Terkumpullah dana sebesar Rp108.000.000,
dipakai untuk rabat beton dan lampu penerangan jalan. Luar biasanya, ada
kembalian Rp1.052.000. Kecil nilainya, tapi besar maknanya. Mungkin inilah cara
Allah ingin mengajarkan kepada segenap panitia arti amanah—bahwa setiap rupiah
pun kelak akan ditanya pertanggungjawabannya.
Pesan Paksu Qilta Hasan:
“Jalan ini bukan milik satu orang, bukan
milik satu kelompok. Jalan ini milik kita semua. Maka mari kita jaga bersama.
Jangan biarkan jalan yang dibangun dengan doa dan keringat ini rusak hanya
karena kita abai.”
Kalimat itu sederhana, tapi dalam. Sebab
membangun bisa dilakukan ramai-ramai, tetapi menjaga harus lahir dari kesadaran
masing-masing.
Mendengar itu, saya teringat sabda
Rasulullah SAW:
“Seorang muslim adalah saudara bagi
muslim lainnya; ia tidak menzaliminya dan tidak menyerahkannya (kepada musuh).

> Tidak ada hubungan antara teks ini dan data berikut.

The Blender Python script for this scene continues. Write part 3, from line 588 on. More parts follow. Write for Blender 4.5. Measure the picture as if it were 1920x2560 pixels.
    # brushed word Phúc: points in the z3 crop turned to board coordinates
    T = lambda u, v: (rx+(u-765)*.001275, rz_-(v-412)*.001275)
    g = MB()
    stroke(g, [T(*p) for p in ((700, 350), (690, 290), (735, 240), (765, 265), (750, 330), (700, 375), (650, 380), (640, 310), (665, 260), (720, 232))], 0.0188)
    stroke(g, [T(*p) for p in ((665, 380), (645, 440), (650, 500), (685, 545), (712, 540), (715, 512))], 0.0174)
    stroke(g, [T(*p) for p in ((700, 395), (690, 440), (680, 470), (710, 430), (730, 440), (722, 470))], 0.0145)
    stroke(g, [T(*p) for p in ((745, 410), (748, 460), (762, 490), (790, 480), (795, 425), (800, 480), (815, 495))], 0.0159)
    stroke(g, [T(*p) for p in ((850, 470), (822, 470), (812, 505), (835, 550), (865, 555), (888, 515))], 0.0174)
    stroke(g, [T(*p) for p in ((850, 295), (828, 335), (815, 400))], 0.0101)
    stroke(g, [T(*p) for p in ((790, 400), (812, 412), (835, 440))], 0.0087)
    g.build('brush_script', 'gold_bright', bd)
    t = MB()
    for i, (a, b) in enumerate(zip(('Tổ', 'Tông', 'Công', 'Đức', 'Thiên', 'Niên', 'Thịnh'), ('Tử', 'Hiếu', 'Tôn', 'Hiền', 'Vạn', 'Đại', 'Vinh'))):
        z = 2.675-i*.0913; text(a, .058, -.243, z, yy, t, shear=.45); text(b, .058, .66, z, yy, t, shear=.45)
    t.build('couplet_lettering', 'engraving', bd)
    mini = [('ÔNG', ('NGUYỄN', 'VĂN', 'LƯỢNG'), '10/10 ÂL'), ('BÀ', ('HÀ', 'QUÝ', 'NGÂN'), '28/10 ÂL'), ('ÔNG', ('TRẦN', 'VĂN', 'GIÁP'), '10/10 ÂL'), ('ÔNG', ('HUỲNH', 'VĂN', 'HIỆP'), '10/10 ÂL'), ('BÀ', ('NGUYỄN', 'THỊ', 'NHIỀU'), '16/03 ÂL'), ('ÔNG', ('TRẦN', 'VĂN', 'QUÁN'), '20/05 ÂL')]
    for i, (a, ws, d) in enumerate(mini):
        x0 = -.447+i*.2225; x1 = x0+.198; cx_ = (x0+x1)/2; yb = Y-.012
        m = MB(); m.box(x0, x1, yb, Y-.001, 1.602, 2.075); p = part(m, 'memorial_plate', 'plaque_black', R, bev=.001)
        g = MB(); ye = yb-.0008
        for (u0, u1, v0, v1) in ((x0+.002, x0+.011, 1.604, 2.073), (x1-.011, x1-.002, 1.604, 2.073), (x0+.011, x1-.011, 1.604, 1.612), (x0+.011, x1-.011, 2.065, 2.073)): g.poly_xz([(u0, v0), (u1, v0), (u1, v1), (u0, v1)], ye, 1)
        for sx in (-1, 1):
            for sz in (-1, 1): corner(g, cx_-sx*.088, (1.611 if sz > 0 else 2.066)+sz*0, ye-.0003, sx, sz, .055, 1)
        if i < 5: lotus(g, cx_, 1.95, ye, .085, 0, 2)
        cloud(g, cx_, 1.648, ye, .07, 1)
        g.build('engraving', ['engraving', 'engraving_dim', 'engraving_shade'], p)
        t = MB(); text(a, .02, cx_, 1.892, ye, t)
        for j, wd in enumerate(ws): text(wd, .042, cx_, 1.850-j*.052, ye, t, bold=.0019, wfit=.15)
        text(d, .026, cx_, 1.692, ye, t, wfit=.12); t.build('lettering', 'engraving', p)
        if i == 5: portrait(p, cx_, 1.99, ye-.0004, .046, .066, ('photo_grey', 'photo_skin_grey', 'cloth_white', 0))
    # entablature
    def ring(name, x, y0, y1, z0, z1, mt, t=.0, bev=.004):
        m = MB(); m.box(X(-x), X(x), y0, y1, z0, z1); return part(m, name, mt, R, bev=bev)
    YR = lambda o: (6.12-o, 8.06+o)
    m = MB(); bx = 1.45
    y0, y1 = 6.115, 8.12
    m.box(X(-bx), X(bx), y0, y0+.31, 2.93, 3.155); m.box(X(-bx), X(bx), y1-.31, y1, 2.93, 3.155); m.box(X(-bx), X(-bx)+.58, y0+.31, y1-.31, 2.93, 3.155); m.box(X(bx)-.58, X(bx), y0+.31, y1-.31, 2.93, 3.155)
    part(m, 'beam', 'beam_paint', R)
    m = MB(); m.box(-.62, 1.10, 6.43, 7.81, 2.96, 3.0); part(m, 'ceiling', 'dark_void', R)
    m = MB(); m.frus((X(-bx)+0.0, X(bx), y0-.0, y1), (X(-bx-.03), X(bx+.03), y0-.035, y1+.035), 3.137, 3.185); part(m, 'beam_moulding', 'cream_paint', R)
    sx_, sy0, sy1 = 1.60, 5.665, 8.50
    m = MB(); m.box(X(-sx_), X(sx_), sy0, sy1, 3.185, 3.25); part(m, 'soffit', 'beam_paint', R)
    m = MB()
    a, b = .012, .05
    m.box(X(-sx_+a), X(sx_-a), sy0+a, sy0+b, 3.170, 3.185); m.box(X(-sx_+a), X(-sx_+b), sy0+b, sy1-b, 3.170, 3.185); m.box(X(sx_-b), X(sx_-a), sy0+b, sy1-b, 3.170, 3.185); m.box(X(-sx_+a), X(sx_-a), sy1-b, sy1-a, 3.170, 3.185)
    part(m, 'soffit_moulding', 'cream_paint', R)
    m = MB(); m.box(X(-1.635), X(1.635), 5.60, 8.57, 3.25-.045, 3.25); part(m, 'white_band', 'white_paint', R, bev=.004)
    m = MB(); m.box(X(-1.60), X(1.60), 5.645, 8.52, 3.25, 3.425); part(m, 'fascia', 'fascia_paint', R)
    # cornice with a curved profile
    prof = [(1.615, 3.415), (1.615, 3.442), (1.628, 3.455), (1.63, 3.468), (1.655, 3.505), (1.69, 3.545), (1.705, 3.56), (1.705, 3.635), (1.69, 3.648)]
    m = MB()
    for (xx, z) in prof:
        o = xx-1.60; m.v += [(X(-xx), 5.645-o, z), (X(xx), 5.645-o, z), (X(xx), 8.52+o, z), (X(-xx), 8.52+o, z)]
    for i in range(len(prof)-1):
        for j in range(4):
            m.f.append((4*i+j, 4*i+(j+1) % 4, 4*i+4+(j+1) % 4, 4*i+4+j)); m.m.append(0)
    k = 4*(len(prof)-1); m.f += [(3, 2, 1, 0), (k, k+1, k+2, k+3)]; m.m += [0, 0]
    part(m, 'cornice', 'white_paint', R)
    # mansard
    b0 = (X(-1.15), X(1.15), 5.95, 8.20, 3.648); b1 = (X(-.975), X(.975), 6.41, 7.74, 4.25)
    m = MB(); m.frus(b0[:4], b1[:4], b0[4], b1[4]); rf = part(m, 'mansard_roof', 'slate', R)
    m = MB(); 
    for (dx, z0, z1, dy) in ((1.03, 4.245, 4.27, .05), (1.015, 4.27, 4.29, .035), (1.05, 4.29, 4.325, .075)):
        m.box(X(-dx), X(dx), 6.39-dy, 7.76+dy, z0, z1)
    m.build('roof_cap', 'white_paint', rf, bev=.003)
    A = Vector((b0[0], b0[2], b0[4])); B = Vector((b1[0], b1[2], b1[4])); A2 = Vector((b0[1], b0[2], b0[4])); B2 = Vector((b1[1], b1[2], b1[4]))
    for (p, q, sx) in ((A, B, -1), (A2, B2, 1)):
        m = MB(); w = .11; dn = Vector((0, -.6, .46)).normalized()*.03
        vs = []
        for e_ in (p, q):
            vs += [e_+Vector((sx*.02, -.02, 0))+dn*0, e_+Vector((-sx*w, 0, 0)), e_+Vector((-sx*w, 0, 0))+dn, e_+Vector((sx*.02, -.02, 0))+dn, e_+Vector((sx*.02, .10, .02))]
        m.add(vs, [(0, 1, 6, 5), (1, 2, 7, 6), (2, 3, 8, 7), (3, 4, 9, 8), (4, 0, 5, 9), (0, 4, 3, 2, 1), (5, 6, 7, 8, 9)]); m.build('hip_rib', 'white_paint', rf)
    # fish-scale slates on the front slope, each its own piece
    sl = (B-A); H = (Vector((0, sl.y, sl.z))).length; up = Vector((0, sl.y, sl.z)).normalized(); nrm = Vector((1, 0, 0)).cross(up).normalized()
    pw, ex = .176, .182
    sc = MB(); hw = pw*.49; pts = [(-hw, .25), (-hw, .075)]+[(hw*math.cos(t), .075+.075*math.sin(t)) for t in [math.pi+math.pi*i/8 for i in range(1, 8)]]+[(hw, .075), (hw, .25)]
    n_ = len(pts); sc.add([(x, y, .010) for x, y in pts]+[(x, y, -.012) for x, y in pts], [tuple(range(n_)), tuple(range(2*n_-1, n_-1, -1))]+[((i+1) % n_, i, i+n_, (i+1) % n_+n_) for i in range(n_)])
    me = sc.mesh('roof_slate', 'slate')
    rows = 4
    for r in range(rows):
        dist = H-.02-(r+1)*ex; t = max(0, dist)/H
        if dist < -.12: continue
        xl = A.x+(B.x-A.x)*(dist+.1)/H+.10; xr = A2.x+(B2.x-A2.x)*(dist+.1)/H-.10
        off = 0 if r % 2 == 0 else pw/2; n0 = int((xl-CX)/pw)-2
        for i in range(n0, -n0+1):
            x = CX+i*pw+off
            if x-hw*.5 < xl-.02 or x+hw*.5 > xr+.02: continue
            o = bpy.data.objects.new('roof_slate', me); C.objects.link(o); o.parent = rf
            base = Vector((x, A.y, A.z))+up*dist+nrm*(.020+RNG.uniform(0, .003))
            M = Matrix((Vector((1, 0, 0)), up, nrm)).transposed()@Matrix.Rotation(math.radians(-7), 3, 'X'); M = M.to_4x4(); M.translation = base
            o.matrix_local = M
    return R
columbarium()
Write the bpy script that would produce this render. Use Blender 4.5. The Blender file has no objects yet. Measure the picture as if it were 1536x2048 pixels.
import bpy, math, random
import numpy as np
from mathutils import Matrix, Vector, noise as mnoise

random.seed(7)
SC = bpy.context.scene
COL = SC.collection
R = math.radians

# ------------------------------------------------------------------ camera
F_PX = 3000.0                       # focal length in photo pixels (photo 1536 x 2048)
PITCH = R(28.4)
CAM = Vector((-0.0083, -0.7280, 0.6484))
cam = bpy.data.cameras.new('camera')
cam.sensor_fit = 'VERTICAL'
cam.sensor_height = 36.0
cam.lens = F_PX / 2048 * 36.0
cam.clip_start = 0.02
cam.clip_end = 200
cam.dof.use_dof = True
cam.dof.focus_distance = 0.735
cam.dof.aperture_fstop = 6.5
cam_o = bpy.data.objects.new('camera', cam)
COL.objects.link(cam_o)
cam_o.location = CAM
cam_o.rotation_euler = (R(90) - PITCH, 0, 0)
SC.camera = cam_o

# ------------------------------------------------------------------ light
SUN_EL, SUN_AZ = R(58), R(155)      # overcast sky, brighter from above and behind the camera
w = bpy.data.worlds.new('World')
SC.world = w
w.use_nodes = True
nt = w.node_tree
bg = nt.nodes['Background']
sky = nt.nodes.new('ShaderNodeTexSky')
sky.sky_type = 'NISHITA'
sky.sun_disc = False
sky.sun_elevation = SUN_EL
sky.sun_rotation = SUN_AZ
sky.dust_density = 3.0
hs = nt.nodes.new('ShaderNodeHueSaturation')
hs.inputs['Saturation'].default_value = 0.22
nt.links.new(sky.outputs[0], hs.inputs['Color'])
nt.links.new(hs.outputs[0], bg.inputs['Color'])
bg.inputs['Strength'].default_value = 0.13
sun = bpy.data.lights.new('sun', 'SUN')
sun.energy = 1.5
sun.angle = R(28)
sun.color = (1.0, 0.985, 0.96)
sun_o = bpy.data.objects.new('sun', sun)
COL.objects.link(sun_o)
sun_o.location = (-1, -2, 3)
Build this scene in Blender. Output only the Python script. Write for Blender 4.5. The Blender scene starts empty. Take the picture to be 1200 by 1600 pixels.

Barang siapa memenuhi kebutuhan saudaranya, maka Allah akan memenuhi
kebutuhannya.” (HR. Bukhari-Muslim).
Menjaga jalan ini hakikatnya menjaga
persaudaraan. Jalan yang rusak bisa membuat kita saling menyalahkan, saling
mengeluh. Tetapi jalan yang baik akan mengajarkan kita untuk saling
mengingatkan: jangan kebut-kebutan, jangan bebani jalan dengan muatan
berlebihan, jangan biarkan selokan mampet oleh sampah. Jalan adalah cermin
hati—apakah kita benar-benar peduli pada sesama, atau hanya pandai menuntut
tapi malas merawat.
Kini saya membayangkan hari Jumat, 29
Agustus 2025, saat jalan Penataran–Sukarame dibuka kembali. Saya yakin, ketika
melintasinya nanti, saya dan banyak orang lain tidak sekadar berjalan di atas
rabat beton, melainkan menapaki doa yang dijawab Allah melalui tangan-tangan
saudaraku semua. Setiap tetes keringat yang jatuh, setiap rupiah yang
terkumpul, setiap doa yang dipanjatkan—semuanya menyatu di permukaan jalan ini.
Kelak, jika anak cucu kita bertanya, “Siapa
yang memperbaiki jalan ini?” maka kita bisa menjawab dengan bangga: “Bukan
kontraktor yang dibiayai pemerintah, tapi rakyat sendiri. Sanak daghak yang
bersatu, yang berani berkata: ini jalan harga diri kami.”
Dan semoga ketika mereka melewati jalan
ini, mereka tidak hanya melihat beton yang rata, melainkan juga merasakan cinta
yang mengalir di dalamnya. Sebab jalan ini sesungguhnya bukan sekadar untuk
lewat, melainkan untuk menyatukan langkah-langkah kita menuju ridha Allah.